**EXERCISE AIM**
Without omitting anything, retype the data that follows.

**SUPPLIED MATERIAL**
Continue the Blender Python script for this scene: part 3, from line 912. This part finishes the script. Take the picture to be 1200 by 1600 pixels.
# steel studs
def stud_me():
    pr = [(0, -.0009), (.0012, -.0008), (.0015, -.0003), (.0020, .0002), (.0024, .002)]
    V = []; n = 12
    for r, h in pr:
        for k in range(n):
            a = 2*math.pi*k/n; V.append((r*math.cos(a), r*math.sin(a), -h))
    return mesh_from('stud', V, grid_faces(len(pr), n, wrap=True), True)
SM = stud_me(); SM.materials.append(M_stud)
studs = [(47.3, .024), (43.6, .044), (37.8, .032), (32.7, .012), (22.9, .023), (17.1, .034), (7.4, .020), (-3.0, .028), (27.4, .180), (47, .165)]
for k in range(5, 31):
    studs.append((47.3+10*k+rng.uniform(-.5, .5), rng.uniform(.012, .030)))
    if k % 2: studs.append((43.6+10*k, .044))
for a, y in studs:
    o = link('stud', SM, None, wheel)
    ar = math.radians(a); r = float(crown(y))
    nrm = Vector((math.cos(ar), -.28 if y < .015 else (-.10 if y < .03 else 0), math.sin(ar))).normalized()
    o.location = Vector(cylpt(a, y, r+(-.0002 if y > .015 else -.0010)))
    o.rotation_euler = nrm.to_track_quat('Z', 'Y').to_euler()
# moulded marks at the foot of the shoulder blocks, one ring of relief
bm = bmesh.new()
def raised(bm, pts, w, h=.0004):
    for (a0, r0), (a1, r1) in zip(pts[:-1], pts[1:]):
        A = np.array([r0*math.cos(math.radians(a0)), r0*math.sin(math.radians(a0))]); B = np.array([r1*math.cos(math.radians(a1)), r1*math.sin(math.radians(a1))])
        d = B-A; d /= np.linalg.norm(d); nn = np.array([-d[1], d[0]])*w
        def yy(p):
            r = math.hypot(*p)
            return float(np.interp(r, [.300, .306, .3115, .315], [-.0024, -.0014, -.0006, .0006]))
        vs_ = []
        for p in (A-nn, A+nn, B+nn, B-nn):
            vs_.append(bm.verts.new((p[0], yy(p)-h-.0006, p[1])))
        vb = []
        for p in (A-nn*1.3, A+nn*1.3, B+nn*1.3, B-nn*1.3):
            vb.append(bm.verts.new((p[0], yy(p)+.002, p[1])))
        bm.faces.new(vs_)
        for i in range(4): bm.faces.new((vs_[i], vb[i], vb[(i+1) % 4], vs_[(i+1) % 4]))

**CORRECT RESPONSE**
Continue the Blender Python script for this scene: part 3, from line 912. This part finishes the script. Take the picture to be 1200 by 1600 pixels.
# steel studs
def stud_me():
    pr = [(0, -.0009), (.0012, -.0008), (.0015, -.0003), (.0020, .0002), (.0024, .002)]
    V = []; n = 12
    for r, h in pr:
        for k in range(n):
            a = 2*math.pi*k/n; V.append((r*math.cos(a), r*math.sin(a), -h))
    return mesh_from('stud', V, grid_faces(len(pr), n, wrap=True), True)
SM = stud_me(); SM.materials.append(M_stud)
studs = [(47.3, .024), (43.6, .044), (37.8, .032), (32.7, .012), (22.9, .023), (17.1, .034), (7.4, .020), (-3.0, .028), (27.4, .180), (47, .165)]
for k in range(5, 31):
    studs.append((47.3+10*k+rng.uniform(-.5, .5), rng.uniform(.012, .030)))
    if k % 2: studs.append((43.6+10*k, .044))
for a, y in studs:
    o = link('stud', SM, None, wheel)
    ar = math.radians(a); r = float(crown(y))
    nrm = Vector((math.cos(ar), -.28 if y < .015 else (-.10 if y < .03 else 0), math.sin(ar))).normalized()
    o.location = Vector(cylpt(a, y, r+(-.0002 if y > .015 else -.0010)))
    o.rotation_euler = nrm.to_track_quat('Z', 'Y').to_euler()
# moulded marks at the foot of the shoulder blocks, one ring of relief
bm = bmesh.new()
def raised(bm, pts, w, h=.0004):
    for (a0, r0), (a1, r1) in zip(pts[:-1], pts[1:]):
        A = np.array([r0*math.cos(math.radians(a0)), r0*math.sin(math.radians(a0))]); B = np.array([r1*math.cos(math.radians(a1)), r1*math.sin(math.radians(a1))])
        d = B-A; d /= np.linalg.norm(d); nn = np.array([-d[1], d[0]])*w
        def yy(p):
            r = math.hypot(*p)
            return float(np.interp(r, [.300, .306, .3115, .315], [-.0024, -.0014, -.0006, .0006]))
        vs_ = []
        for p in (A-nn, A+nn, B+nn, B-nn):
            vs_.append(bm.verts.new((p[0], yy(p)-h-.0006, p[1])))
        vb = []
        for p in (A-nn*1.3, A+nn*1.3, B+nn*1.3, B-nn*1.3):
            vb.append(bm.verts.new((p[0], yy(p)+.002, p[1])))
        bm.faces.new(vs_)
        for i in range(4): bm.faces.new((vs_[i], vb[i], vb[(i+1) % 4], vs_[(i+1) % 4]))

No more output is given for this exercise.